Aim of the task — Can you write out all the lines word for word, with no pictures?

Collected material —
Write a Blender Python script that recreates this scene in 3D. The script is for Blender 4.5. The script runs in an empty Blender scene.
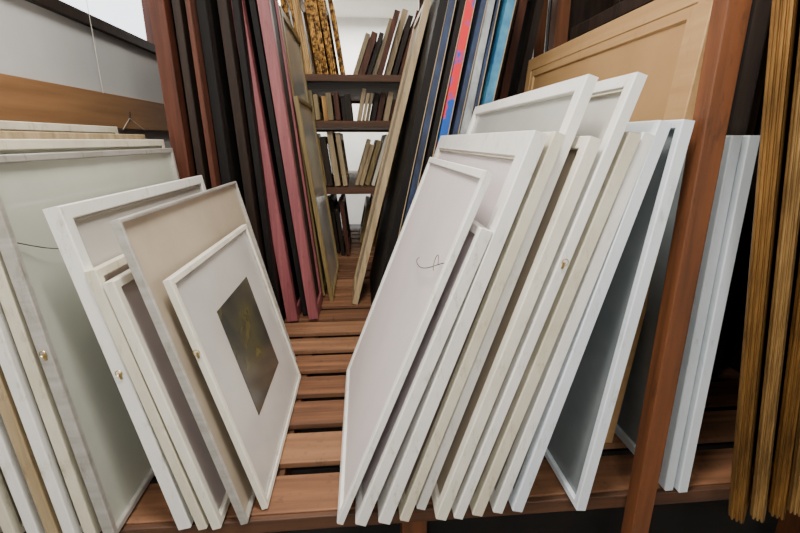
import bpy, bmesh, math, random
from mathutils import Vector
random.seed(7)
# ---------------------------------------------------------------- materials
MATS={}
def rgb(r,g,b): # sRGB 0-255 -> linear
    f=lambda v:(v/255/12.92) if v/255<=0.04045 else ((v/255+0.055)/1.055)**2.4
    return (f(r),f(g),f(b),1)
def mat(name,c1,c2=None,rough=.5,scale=(6,6,6),detail=4,metal=0,bump=0.0,spec=.5,coat=0,lo=.35,hi=.65,emit=0,scuff=0,dirt=(150,138,112)):
    if name in MATS: return MATS[name]
    m=bpy.data.materials.new(name);m.use_nodes=True;nt=m.node_tree
    b=nt.nodes['Principled BSDF'];b.inputs['Roughness'].default_value=rough;b.inputs['Metallic'].default_value=metal
    b.inputs['Specular IOR Level'].default_value=spec
    b.inputs['Coat Weight'].default_value=coat
    c2=c2 or tuple(x*.8 for x in c1)
    tc=nt.nodes.new('ShaderNodeTexCoord');mp=nt.nodes.new('ShaderNodeMapping');mp.inputs['Scale'].default_value=scale
    nt.links.new(tc.outputs['Object'],mp.inputs['Vector'])
    n=nt.nodes.new('ShaderNodeTexNoise');n.inputs['Scale'].default_value=1;n.inputs['Detail'].default_value=detail;n.inputs['Roughness'].default_value=.6
    nt.links.new(mp.outputs[0],n.inputs['Vector'])
    r=nt.nodes.new('ShaderNodeValToRGB');r.color_ramp.elements[0].position=lo;r.color_ramp.elements[1].position=hi
    r.color_ramp.elements[0].color=rgb(*c2)
    r.color_ramp.elements[1].color=rgb(*c1)
    nt.links.new(n.outputs['Fac'],r.inputs['Fac'])
    out=r.outputs[0]
    if scuff:
        n2=nt.nodes.new('ShaderNodeTexNoise');n2.inputs['Scale'].default_value=1;n2.inputs['Detail'].default_value=9;n2.inputs['Roughness'].default_value=.75
        mp2=nt.nodes.new('ShaderNodeMapping');mp2.inputs['Scale'].default_value=(30,30,10);mp2.inputs['Location'].default_value=(3.1,1.7,8.2)
        nt.links.new(tc.outputs['Object'],mp2.inputs['Vector']);nt.links.new(mp2.outputs[0],n2.inputs['Vector'])
        r2=nt.nodes.new('ShaderNodeValToRGB');r2.color_ramp.elements[0].position=.56;r2.color_ramp.elements[0].color=(0,0,0,1)
        r2.color_ramp.elements[1].position=.70;r2.color_ramp.elements[1].color=(scuff,scuff,scuff,1)
        nt.links.new(n2.outputs['Fac'],r2.inputs['Fac'])
        mx=nt.nodes.new('ShaderNodeMixRGB');nt.links.new(r2.outputs[0],mx.inputs['Fac']);nt.links.new(out,mx.inputs['Color1']);mx.inputs['Color2'].default_value=rgb(*dirt)
        out=mx.outputs[0]
    nt.links.new(out,b.inputs['Base Color'])
    if emit:
        b.inputs['Emission Color'].default_value=(.9,.95,1,1);b.inputs['Emission Strength'].default_value=emit
    if bump:
        bp=nt.nodes.new('ShaderNodeBump');bp.inputs['Strength'].default_value=bump;bp.inputs['Distance'].default_value=.003
        nt.links.new(n.outputs['Fac'],bp.inputs['Height']);nt.links.new(bp.outputs[0],b.inputs['Normal'])
    MATS[name]=m;return m
def wood(name,c1,c2,axis,rough=.55,k=1.0,bump=.4,scuff=0,dirt=(60,40,28),spec=.5):
    s=[38*k]*3;s[axis]=2.2*k
    return mat(name,c1,c2,rough,tuple(s),6,bump=bump,lo=.3,hi=.7,scuff=scuff,dirt=dirt,spec=spec)
W_white=mat('white_paint',(236,235,232),(218,217,212),.5,(5,5,3),6,lo=.25,hi=.65,scuff=.6,dirt=(160,148,122))
W_cream=mat('cream_paint',(220,214,196),(198,191,170),.5,(6,6,3),6,scuff=.65,dirt=(140,124,92))
W_blue=mat('cool_white_paint',(218,227,234),(202,212,220),.45,(5,5,3),6,lo=.2,hi=.6,scuff=.55,dirt=(146,145,136))
W_ivory=mat('ivory_lacquer',(232,228,216),(214,209,193),.45,(8,8,4),5,scuff=.6)
silver=mat('silver_leaf',(192,189,184),(168,164,156),.38,(6,6,40),4,metal=.35,scuff=.6,dirt=(110,98,80))
P_lav=mat('backing_board_lavender',(212,202,203),(201,192,194),.7,(2,2,2),4)
P_beige=mat('backing_board_beige',(182,168,148),(166,152,132),.75,(3,3,3),5)
P_grey=mat('glazed_grey_print',(178,180,176),(160,163,159),.16,(2,2,2),4,spec=.6)
P_green=mat('glazed_greygreen_print',(200,204,192),(186,190,178),.14,(2,2,2),4,spec=.6)
P_bluegrey=mat('glazed_bluegrey',(138,144,146),(114,122,126),.2,(2,2,3),4)
P_mat=mat('mat_board',(204,202,197),(192,190,185),.14,(3,3,3),4,spec=.6)
P_grey2=mat('linen_panel_grey',(196,193,188),(184,181,176),.5,(3,3,3),4)
P_tan=mat('kraft_panel',(176,138,92),(162,126,80),.65,(3,3,3),5)
F_tan=wood('raw_lime_wood',(192,154,106),(172,134,88),1,.5,.8,.2,.5,(140,104,66))
F_pink=wood('maroon_painted_wood',(156,90,94),(114,60,66),2,.5,scuff=.5,dirt=(80,50,50))
F_redbr=wood('red_brown_wood',(96,52,36),(52,28,20),2,spec=.3)
F_dark=wood('dark_stained_wood',(50,35,27),(22,16,12),2,spec=.3)
F_black=wood('ebonised_wood',(24,21,21),(11,10,10),2,.6,spec=.25)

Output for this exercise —
Write a Blender Python script that recreates this scene in 3D. The script is for Blender 4.5. The script runs in an empty Blender scene.
import bpy, bmesh, math, random
from mathutils import Vector
random.seed(7)
# ---------------------------------------------------------------- materials
MATS={}
def rgb(r,g,b): # sRGB 0-255 -> linear
    f=lambda v:(v/255/12.92) if v/255<=0.04045 else ((v/255+0.055)/1.055)**2.4
    return (f(r),f(g),f(b),1)
def mat(name,c1,c2=None,rough=.5,scale=(6,6,6),detail=4,metal=0,bump=0.0,spec=.5,coat=0,lo=.35,hi=.65,emit=0,scuff=0,dirt=(150,138,112)):
    if name in MATS: return MATS[name]
    m=bpy.data.materials.new(name);m.use_nodes=True;nt=m.node_tree
    b=nt.nodes['Principled BSDF'];b.inputs['Roughness'].default_value=rough;b.inputs['Metallic'].default_value=metal
    b.inputs['Specular IOR Level'].default_value=spec
    b.inputs['Coat Weight'].default_value=coat
    c2=c2 or tuple(x*.8 for x in c1)
    tc=nt.nodes.new('ShaderNodeTexCoord');mp=nt.nodes.new('ShaderNodeMapping');mp.inputs['Scale'].default_value=scale
    nt.links.new(tc.outputs['Object'],mp.inputs['Vector'])
    n=nt.nodes.new('ShaderNodeTexNoise');n.inputs['Scale'].default_value=1;n.inputs['Detail'].default_value=detail;n.inputs['Roughness'].default_value=.6
    nt.links.new(mp.outputs[0],n.inputs['Vector'])
    r=nt.nodes.new('ShaderNodeValToRGB');r.color_ramp.elements[0].position=lo;r.color_ramp.elements[1].position=hi
    r.color_ramp.elements[0].color=rgb(*c2)
    r.color_ramp.elements[1].color=rgb(*c1)
    nt.links.new(n.outputs['Fac'],r.inputs['Fac'])
    out=r.outputs[0]
    if scuff:
        n2=nt.nodes.new('ShaderNodeTexNoise');n2.inputs['Scale'].default_value=1;n2.inputs['Detail'].default_value=9;n2.inputs['Roughness'].default_value=.75
        mp2=nt.nodes.new('ShaderNodeMapping');mp2.inputs['Scale'].default_value=(30,30,10);mp2.inputs['Location'].default_value=(3.1,1.7,8.2)
        nt.links.new(tc.outputs['Object'],mp2.inputs['Vector']);nt.links.new(mp2.outputs[0],n2.inputs['Vector'])
        r2=nt.nodes.new('ShaderNodeValToRGB');r2.color_ramp.elements[0].position=.56;r2.color_ramp.elements[0].color=(0,0,0,1)
        r2.color_ramp.elements[1].position=.70;r2.color_ramp.elements[1].color=(scuff,scuff,scuff,1)
        nt.links.new(n2.outputs['Fac'],r2.inputs['Fac'])
        mx=nt.nodes.new('ShaderNodeMixRGB');nt.links.new(r2.outputs[0],mx.inputs['Fac']);nt.links.new(out,mx.inputs['Color1']);mx.inputs['Color2'].default_value=rgb(*dirt)
        out=mx.outputs[0]
    nt.links.new(out,b.inputs['Base Color'])
    if emit:
        b.inputs['Emission Color'].default_value=(.9,.95,1,1);b.inputs['Emission Strength'].default_value=emit
    if bump:
        bp=nt.nodes.new('ShaderNodeBump');bp.inputs['Strength'].default_value=bump;bp.inputs['Distance'].default_value=.003
        nt.links.new(n.outputs['Fac'],bp.inputs['Height']);nt.links.new(bp.outputs[0],b.inputs['Normal'])
    MATS[name]=m;return m
def wood(name,c1,c2,axis,rough=.55,k=1.0,bump=.4,scuff=0,dirt=(60,40,28),spec=.5):
    s=[38*k]*3;s[axis]=2.2*k
    return mat(name,c1,c2,rough,tuple(s),6,bump=bump,lo=.3,hi=.7,scuff=scuff,dirt=dirt,spec=spec)
W_white=mat('white_paint',(236,235,232),(218,217,212),.5,(5,5,3),6,lo=.25,hi=.65,scuff=.6,dirt=(160,148,122))
W_cream=mat('cream_paint',(220,214,196),(198,191,170),.5,(6,6,3),6,scuff=.65,dirt=(140,124,92))
W_blue=mat('cool_white_paint',(218,227,234),(202,212,220),.45,(5,5,3),6,lo=.2,hi=.6,scuff=.55,dirt=(146,145,136))
W_ivory=mat('ivory_lacquer',(232,228,216),(214,209,193),.45,(8,8,4),5,scuff=.6)
silver=mat('silver_leaf',(192,189,184),(168,164,156),.38,(6,6,40),4,metal=.35,scuff=.6,dirt=(110,98,80))
P_lav=mat('backing_board_lavender',(212,202,203),(201,192,194),.7,(2,2,2),4)
P_beige=mat('backing_board_beige',(182,168,148),(166,152,132),.75,(3,3,3),5)
P_grey=mat('glazed_grey_print',(178,180,176),(160,163,159),.16,(2,2,2),4,spec=.6)
P_green=mat('glazed_greygreen_print',(200,204,192),(186,190,178),.14,(2,2,2),4,spec=.6)
P_bluegrey=mat('glazed_bluegrey',(138,144,146),(114,122,126),.2,(2,2,3),4)
P_mat=mat('mat_board',(204,202,197),(192,190,185),.14,(3,3,3),4,spec=.6)
P_grey2=mat('linen_panel_grey',(196,193,188),(184,181,176),.5,(3,3,3),4)
P_tan=mat('kraft_panel',(176,138,92),(162,126,80),.65,(3,3,3),5)
F_tan=wood('raw_lime_wood',(192,154,106),(172,134,88),1,.5,.8,.2,.5,(140,104,66))
F_pink=wood('maroon_painted_wood',(156,90,94),(114,60,66),2,.5,scuff=.5,dirt=(80,50,50))
F_redbr=wood('red_brown_wood',(96,52,36),(52,28,20),2,spec=.3)
F_dark=wood('dark_stained_wood',(50,35,27),(22,16,12),2,spec=.3)
F_black=wood('ebonised_wood',(24,21,21),(11,10,10),2,.6,spec=.25)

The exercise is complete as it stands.